Fracasadas las tres vías, Proust expone una posible solución para desvelar el sentido de nuestras vidas. “El único viaje auténtico, la única fuente de la juventud, se encontrará no en viajar a tierras extrañas sino en tener ojos , en ver el universo a través de los ojos de otras personas, de un centenar de personas, y ver los cientos de universos que cada uno de ellos ve, que cada uno de ellos es”. La consciencia escapando a los límites de la consciencia.
Semprún necesita cuarenta años para poder comprender mínimamente lo que le sucedió, escuchar a otras personas que tuvieron sus mismas vivencias o similares a las suyas, para poder compararlas y buscar la verdad de cada una de ellas y sobre todo de su propia vivencia. Cuarenta años para comprender el mundo y huir del idealismo utópico y acercarse al mundo real, el que pisa y no el que hay en su cabeza. Son años para redescubrirse a través de los ojos de otros y cuestionar su mirada de juventud respecto al mundo, con los ojos de otro.

En ese largo plazo, debió renegar de la ideología que reconoce como asimilada a la que lo persiguió a él. “El nazismo y el comunismo son la misma cosa a tal punto que Buchenwald siguió prestando servicios al totalitarismo comunista de Alemania Oriental como antes lo hizo al totalitarismo nazi”.
Semprún logró encontrar el sentido de su vida a través de la escritura, pero necesitó más de cuarenta años para alcanzar la verdad y comprender lo que debía hacer y eso es ¿La escritura o la vida?, la primera piedra para levantar un muro que oculte y le ayude a superar, pero no olvidar aquel trágico suceso que lo convirtió en un ser diferente al que maqui que fue detenido en Francia por la Gestapo en 1943.

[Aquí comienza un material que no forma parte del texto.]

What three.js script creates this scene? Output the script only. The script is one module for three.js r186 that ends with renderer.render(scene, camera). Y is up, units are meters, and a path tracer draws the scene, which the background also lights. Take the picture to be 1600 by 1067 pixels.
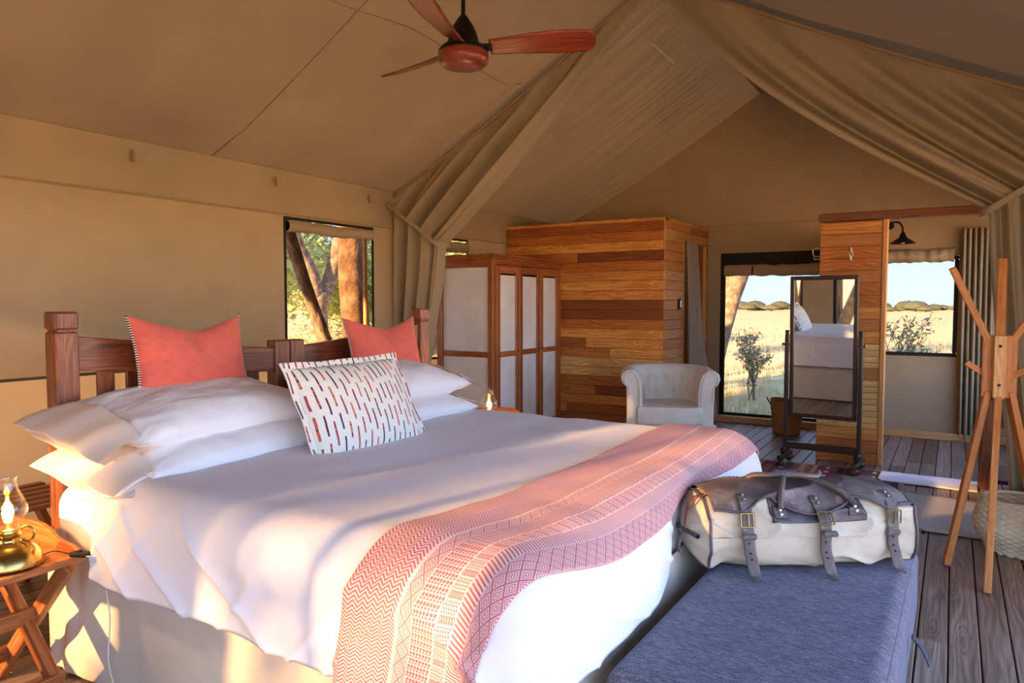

El olvido tiene un precio; porque el olvido de Semprún implica negarse a escribir. La escritura nace del corazón y el corazón no olvida su condición espectral. La paradoja se pone en evidencia: vivir es la negación de la propia existencia, pero escribir es la confirmación, por dolorosa que sea, de la existencia propia. Él plasma en el papel, no la descripción testimonial, sino el horror que aún pervive en el propio ser. Tiene un compromiso consigo mismo que no se logra con el artificio del olvido.